Vamos, vamos, sentenciaría moviendo los ojos y arrugando los la­bios Belén Esteban. Sé que estos argumentos tienen tanta solidez y credibilidad como la lista que a diario elabora el inquisitivo Risto Mejide. Ninguna. Que son rabietas de ciudadano furioso que jamás podría sentarse en una tertulia respetable donde estos asuntos se tratan con la debida prosopopeya, pero no con exabruptos de necio zoquete.

Pero también sé que a quienes hablamos en estos términos acodados en una mesa con los amigos nos hierve algo más que la sangre cuando nos enteramos de que la podredumbre llega hasta nobles instituciones como el Palau de la Música de Barcelona, donde el honorable responsable le da al sol menor con estafas millonarias. Si se veía venir. Los trajes de Francisco Camps son un juego de pringaos.

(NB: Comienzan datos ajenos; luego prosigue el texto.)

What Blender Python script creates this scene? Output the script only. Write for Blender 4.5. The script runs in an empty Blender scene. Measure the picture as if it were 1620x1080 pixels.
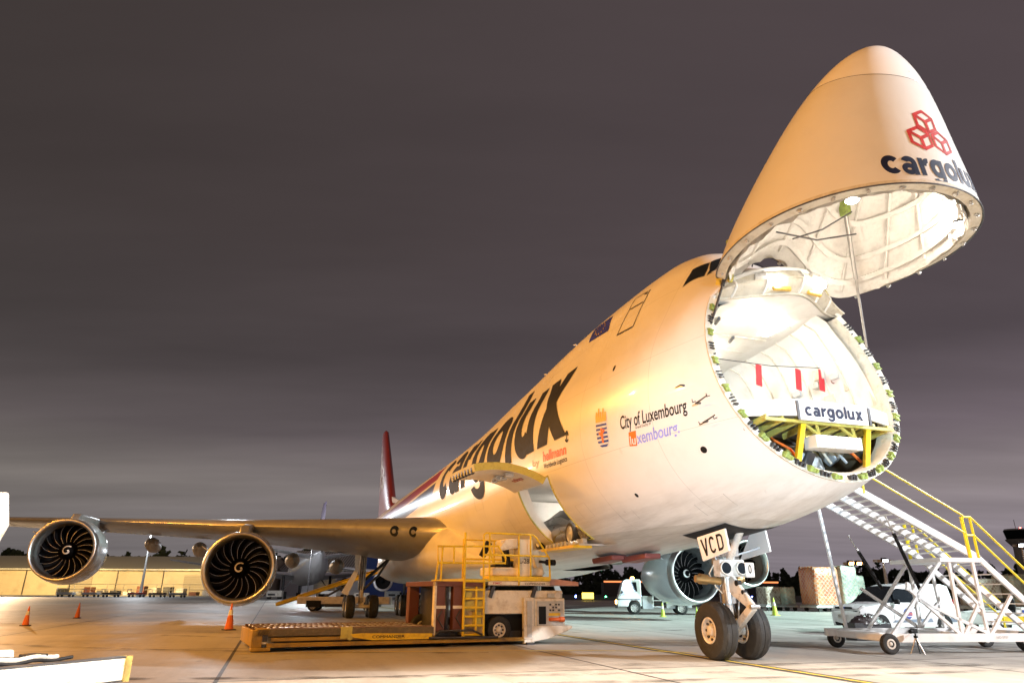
import bpy, bmesh, math, random
import numpy as np
from mathutils import Vector, Matrix, Euler
random.seed(7)
R = math.radians
C = bpy.context.scene.collection
sc = bpy.context.scene
# ------------------------------------------------------------------ camera
CAM_H, PITCH, ROLL = 1.4752, 0.34893, 0.005
cam = bpy.data.cameras.new('camera'); cam_o = bpy.data.objects.new('camera', cam); C.objects.link(cam_o)
cam.sensor_width = 36; cam.lens = 36 * 1084.66 / 1620; cam.clip_start = .1; cam.clip_end = 6000
cam_o.matrix_world = Matrix.Translation((0, 0, CAM_H)) @ Euler((math.pi/2 + PITCH, 0, 0)).to_matrix().to_4x4() @ Matrix.Rotation(ROLL, 4, 'Z')
sc.camera = cam_o
# ------------------------------------------------------------------ exposure, night sky
sc.view_settings.view_transform = 'Standard'; sc.view_settings.look = 'None'
sc.view_settings.exposure = 0; sc.view_settings.gamma = 1
sc.cycles.max_bounces = 6; sc.cycles.diffuse_bounces = 3; sc.cycles.glossy_bounces = 4
sc.cycles.sample_clamp_indirect = 4; sc.cycles.use_denoising = True
w = bpy.data.worlds.new('World'); sc.world = w; w.use_nodes = True
nt = w.node_tree; nt.nodes.clear(); N = nt.nodes.new; Lk = nt.links.new
out = N('ShaderNodeOutputWorld'); bg = N('ShaderNodeBackground'); Lk(bg.outputs[0], out.inputs[0])
tc = N('ShaderNodeTexCoord'); sep = N('ShaderNodeSeparateXYZ'); Lk(tc.outputs['Generated'], sep.inputs[0])
def wmath(op, a, b=None):
    n = N('ShaderNodeMath'); n.operation = op
    for i, v in enumerate((a, b)):
        if v is None: continue
        if isinstance(v, (int, float)): n.inputs[i].default_value = v
        else: Lk(v, n.inputs[i])
    return n.outputs[0]
zz = wmath('MAXIMUM', sep.outputs['Z'], 0.0)
den = wmath('ADD', zz, .06)
cx = wmath('DIVIDE', sep.outputs['X'], den); cy = wmath('DIVIDE', sep.outputs['Y'], den)
cmb = N('ShaderNodeCombineXYZ'); Lk(wmath('MULTIPLY', cx, .3), cmb.inputs[0]); Lk(cy, cmb.inputs[1])
n1 = N('ShaderNodeTexNoise'); n1.inputs['Scale'].default_value = .9; n1.inputs['Detail'].default_value = 6; n1.inputs['Roughness'].default_value = .55; Lk(cmb.outputs[0], n1.inputs['Vector'])
ramp = N('ShaderNodeValToRGB'); cr = ramp.color_ramp
stops = [(0, (.19, .173, .184)), (.047, (.225, .203, .209)), (.13, (.25, .222, .212)), (.2, (.145, .122, .127)), (.3, (.083, .069, .071)), (.46, (.073, .0585, .0585)), (.7, (.072, .0575, .0565)), (1, (.064, .0515, .0505))]
while len(cr.elements) < len(stops): cr.elements.new(.5)
for e, (p, c) in zip(cr.elements, stops): e.position = p; e.color = (*c, 1)
Lk(zz, ramp.inputs[0])
# light pollution is whiter and stronger to the left, more purple to the right
hz = wmath('MULTIPLY', wmath('SUBTRACT', 1.0, wmath('MINIMUM', wmath('MULTIPLY', zz, 2.6), 1.0)), sep.outputs['X'])
tint = N('ShaderNodeMix'); tint.data_type = 'RGBA'; tint.blend_type = 'MULTIPLY'
tint.inputs['Factor'].default_value = 1
side = N('ShaderNodeValToRGB'); s_ = side.color_ramp; s_.elements[0].color = (.72, .72, .68, 1); s_.elements[1].color = (1.18, 1.12, 1.24, 1)
Lk(wmath('ADD', wmath('MULTIPLY', sep.outputs['X'], .7), .5), side.inputs[0])
Lk(ramp.outputs[0], tint.inputs['A']); Lk(side.outputs[0], tint.inputs['B'])
cl = N('ShaderNodeMapRange'); cl.inputs['From Min'].default_value = .3; cl.inputs['From Max'].default_value = .7; cl.inputs['To Min'].default_value = .8; cl.inputs['To Max'].default_value = 1.18
Lk(n1.outputs[0], cl.inputs['Value'])
mul = N('ShaderNodeVectorMath'); mul.operation = 'SCALE'; Lk(tint.outputs['Result'], mul.inputs[0]); Lk(cl.outputs[0], mul.inputs['Scale'])
Lk(mul.outputs[0], bg.inputs['Color']); bg.inputs['Strength'].default_value = 1.0
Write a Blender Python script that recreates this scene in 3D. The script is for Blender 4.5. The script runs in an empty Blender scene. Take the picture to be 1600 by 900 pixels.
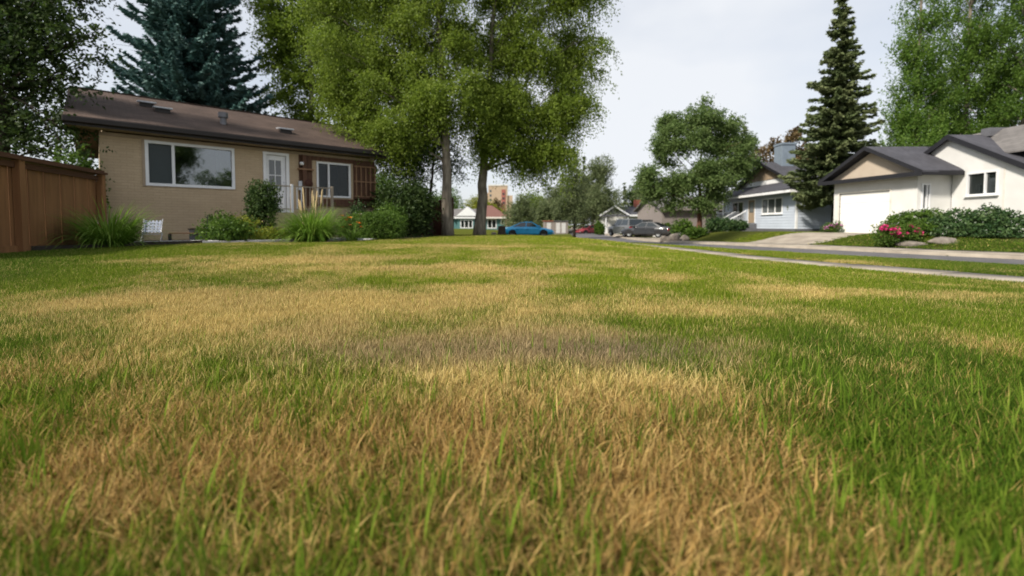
import bpy, math, random
import numpy as np
from mathutils import Vector, Matrix

S = bpy.context.scene
C = S.collection
R = math.radians
rng = np.random.default_rng(7)
random.seed(7)

# ------------------------------------------------------------------ camera
PITCH = 2.5
cam_d = bpy.data.cameras.new("camera")
cam = bpy.data.objects.new("camera", cam_d)
C.objects.link(cam)
cam_d.sensor_width = 36.0
cam_d.lens = 16.0
cam_d.shift_y = -0.042
cam_d.clip_start = 0.05
cam_d.clip_end = 3000
cam.location = (0, 0, 0.7)
cam.rotation_euler = (R(90 - PITCH), 0, 0)
cam_d.dof.use_dof = True
cam_d.dof.focus_distance = 3.0
cam_d.dof.aperture_fstop = 1.35
S.camera = cam

# ------------------------------------------------------------------ sky and sun
SUN_EL, SUN_AZ = R(42), R(232)          # azimuth clockwise from +Y: the sun stands behind the viewer's left shoulder
W = bpy.data.worlds.new("World")
S.world = W
W.use_nodes = True
wn, wl = W.node_tree.nodes, W.node_tree.links
wn.clear()
sky = wn.new("ShaderNodeTexSky")
sky.sky_type = 'NISHITA'
sky.sun_disc = False
sky.sun_elevation = SUN_EL
sky.sun_rotation = SUN_AZ
sky.air_density = 1.0
sky.dust_density = 2.0
tc = wn.new("ShaderNodeTexCoord")
mp = wn.new("ShaderNodeMapping"); mp.inputs['Scale'].default_value = (1.0, 1.0, 2.2)
nz = wn.new("ShaderNodeTexNoise"); nz.inputs['Scale'].default_value = 1.3; nz.inputs['Detail'].default_value = 5; nz.inputs['Roughness'].default_value = 0.5
rmp = wn.new("ShaderNodeMapRange")
rmp.inputs['From Min'].default_value = 0.32; rmp.inputs['From Max'].default_value = 0.62
rmp.inputs['To Min'].default_value = 0.42; rmp.inputs['To Max'].default_value = 0.95
mixs = wn.new("ShaderNodeMix"); mixs.data_type = 'RGBA'
mixs.inputs['B'].default_value = (5.95, 6.12, 6.4, 1)
bg = wn.new("ShaderNodeBackground"); bg.inputs['Strength'].default_value = 0.1
wo = wn.new("ShaderNodeOutputWorld")
wl.new(tc.outputs['Generated'], mp.inputs['Vector']); wl.new(mp.outputs[0], nz.inputs['Vector'])
wl.new(nz.outputs['Fac'], rmp.inputs['Value']); wl.new(rmp.outputs[0], mixs.inputs['Factor'])
wl.new(sky.outputs[0], mixs.inputs['A']); wl.new(mixs.outputs['Result'], bg.inputs['Color'])
wl.new(bg.outputs[0], wo.inputs['Surface'])

sd_ = bpy.data.lights.new("sun", 'SUN')
sun = bpy.data.objects.new("sun", sd_)
C.objects.link(sun)
sd_.energy = 4.2
sd_.angle = R(7)
sd_.color = (1.0, 0.92, 0.80)
sv = Vector((math.sin(SUN_AZ) * math.cos(SUN_EL), math.cos(SUN_AZ) * math.cos(SUN_EL), math.sin(SUN_EL)))
sun.rotation_euler = sv.to_track_quat('Z', 'Y').to_euler()
sun.location = (0, 0, 60)

S.view_settings.view_transform = 'Standard'
S.view_settings.look = 'None'
S.view_settings.exposure = 0.6
S.view_settings.gamma = 1.0
S.render.engine = 'CYCLES'
S.cycles.max_bounces = 6
S.cycles.diffuse_bounces = 3
S.cycles.glossy_bounces = 3
S.cycles.transmission_bounces = 4
S.cycles.transparent_max_bounces = 8
S.cycles.caustics_reflective = False
S.cycles.caustics_refractive = False
S.cycles.use_denoising = True

# ------------------------------------------------------------------ where things stand
FPX, CX, CY = 711.11, 800.0, 383.0
_p = R(PITCH)
def ray(px, py):
    xc, yc = (px - CX) / FPX, -(py - CY) / FPX
    f, u = Vector((0, math.cos(_p), -math.sin(_p))), Vector((0, math.sin(_p), math.cos(_p)))
    d = Vector((xc, 0, 0)) + u * yc + f
    return d / d.y
def at(px, py, Y):
    return Vector((0, 0, 0.7)) + ray(px, py) * Y
def xat(px, Y): return (px - CX) / FPX * Y

def ss(a, b, v):
    t = np.clip((np.asarray(v, dtype=float) - a) / (b - a), 0, 1)
    return t * t * (3 - 2 * t)

def catmull(P, n=8):
    P = [np.array(p, float) for p in P]
    P = [2 * P[0] - P[1]] + P + [2 * P[-1] - P[-2]]
    out = []
    for i in range(1, len(P) - 2):
        a, b, c, d = P[i - 1:i + 3]
        for k in range(n):
            t = k / n
            out.append(.5 * ((2 * b) + (c - a) * t + (2 * a - 5 * b + 4 * c - d) * t * t + (3 * b - a - 3 * c + d) * t ** 3))
    out.append(P[-2])
    return np.array(out)

ROAD = catmull([(20, -14), (17.6, -4), (15.8, 4), (13.3, 11), (10.9, 17), (9.5, 22), (8.6, 28), (8.4, 36), (9, 48), (11, 70), (16, 110)])
SIDE = catmull([(10.5, -6), (8.3, 1), (6.9, 6), (5.75, 9), (5.25, 12), (5.0, 18), (4.9, 24), (4.8, 30)])
BRANCH = catmull([(9.0, 38.5), (5.5, 40.6), (1.5, 42.4), (-5, 44), (-16, 45.5), (-34, 46.5)])

def sdist(poly, x, y):
    """signed distance to a polyline, right side positive"""
    x = np.asarray(x, float); y = np.asarray(y, float)
    best = np.full(x.shape, 1e9); sg = np.ones(x.shape)
    for a, b in zip(poly[:-1], poly[1:]):
        d = b - a
        t = np.clip(((x - a[0]) * d[0] + (y - a[1]) * d[1]) / (d @ d), 0, 1)
        ex, ey = x - a[0] - t * d[0], y - a[1] - t * d[1]
        q = np.hypot(ex, ey)
        m = q < best
        best = np.where(m, q, best)
        sg = np.where(m, np.where(ex * d[1] - ey * d[0] >= 0, 1.0, -1.0), sg)
    return best * sg

HW = 2.2
def road_z(y): return -0.30 - 0.30 * ss(17, 40, y)
def height(x, y):
    x = np.asarray(x, float); y = np.asarray(y, float)
    s = sdist(ROAD, x, y)
    b = np.abs(sdist(BRANCH, x, y))
    zl = 0.2 * ss(2, 12, y) * (1 - ss(0, 5, x)) - .06 * ss(2.5, 6, x) - (0.2 + 0.3 * ss(-9, 0, x)) * ss(19.5, 41, y)
    zr = 0.28 - 0.85 * ss(31, 45, y)
    rz = road_z(y)
    wl_, wr_ = ss(HW + .1, 6.5, -s), ss(HW + 1.6, 7.0, s)
    side = np.where(s < 0, (rz + .09) * (1 - wl_) + zl * wl_, (rz + .09) * (1 - wr_) + zr * wr_)
    z = np.where(np.abs(s) < HW + .05, rz - .12, side)
    z = np.where((b < 2.0) & (np.abs(s) > HW + .05), np.minimum(z, -.6 - .06), z)
    wb = ss(2.0, 5, b)
    z = np.where((b >= 2.0) & (np.abs(s) > HW + .05) & (s < 0), (-.52) * (1 - wb) + z * wb, z)
    return z
def hz(x, y): return float(height(np.array([x]), np.array([y]))[0])

# ------------------------------------------------------------------ materials
def new_mat(name):
    m = bpy.data.materials.new(name)
    m.use_nodes = True
    nt = m.node_tree
    return m, nt, nt.nodes, nt.links, nt.nodes["Principled BSDF"]

def mat(name, col, col2=None, scale=6.0, rough=0.8, bump=0.0, bscale=None, metal=0.0, stretch=(1, 1, 1), spec=0.3, detail=4):
    m, nt, N, L, P = new_mat(name)
    P.inputs['Roughness'].default_value = rough
    P.inputs['Metallic'].default_value = metal
    P.inputs['Specular IOR Level'].default_value = spec
    t = N.new("ShaderNodeTexCoord")
    mpn = N.new("ShaderNodeMapping"); mpn.inputs['Scale'].default_value = stretch
    L.new(t.outputs['Object'], mpn.inputs['Vector'])
    n = N.new("ShaderNodeTexNoise"); n.inputs['Scale'].default_value = scale; n.inputs['Detail'].default_value = detail
    L.new(mpn.outputs[0], n.inputs['Vector'])
    col2 = col2 or tuple(c * 0.78 for c in col)
    r = N.new("ShaderNodeValToRGB")
    r.color_ramp.elements[0].position = .3; r.color_ramp.elements[1].position = .7
    r.color_ramp.elements[0].color = (*col2, 1); r.color_ramp.elements[1].color = (*col, 1)
    L.new(n.outputs['Fac'], r.inputs['Fac']); L.new(r.outputs[0], P.inputs['Base Color'])
    if bump:
        n2 = N.new("ShaderNodeTexNoise"); n2.inputs['Scale'].default_value = bscale or scale * 4; n2.inputs['Detail'].default_value = 5
        L.new(mpn.outputs[0], n2.inputs['Vector'])
        b = N.new("ShaderNodeBump"); b.inputs['Strength'].default_value = bump; b.inputs['Distance'].default_value = .02
        L.new(n2.outputs['Fac'], b.inputs['Height']); L.new(b.outputs[0], P.inputs['Normal'])
    return m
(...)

Pues nada, a vivir con una sonrisa en los labios, con energía positiva, leche, tal como dice cada día la andarina Mariló Montero, que con lo que trasiega de un sitio a otro del plató durante las tres horas de programa no es raro que el final de La mañana acabe con una pregunta que ya es de guerra. ¿Dónde está Antón? Antón es Antón López, el reportero más carismático del magacín, el que juega a dar pistas sobre el lugar donde se encuentra para que los colegas del estudio lo acierten. Pero si dice que está en una ciudad que erigió una estatua a Woody Allen, nene, galleguiño, córtate, que sólo te falta añadir que la O de Oviedo es la primera letra.

¿Jugará a estas ingenuidades la compleja arquitectura intelectual de Dragó, sabría responder a la pregunta ese concejal que no firma un papel si no se lleva a casa un fajo para echar el mes, estoy mezclando churras con merinas, me ha salido una columna pirata con pretensiones?

Pues la cierro como es debido, con la berrea a la que la otra tarde nos invitaba Pilar García en Espa­ña directo. Beeeee.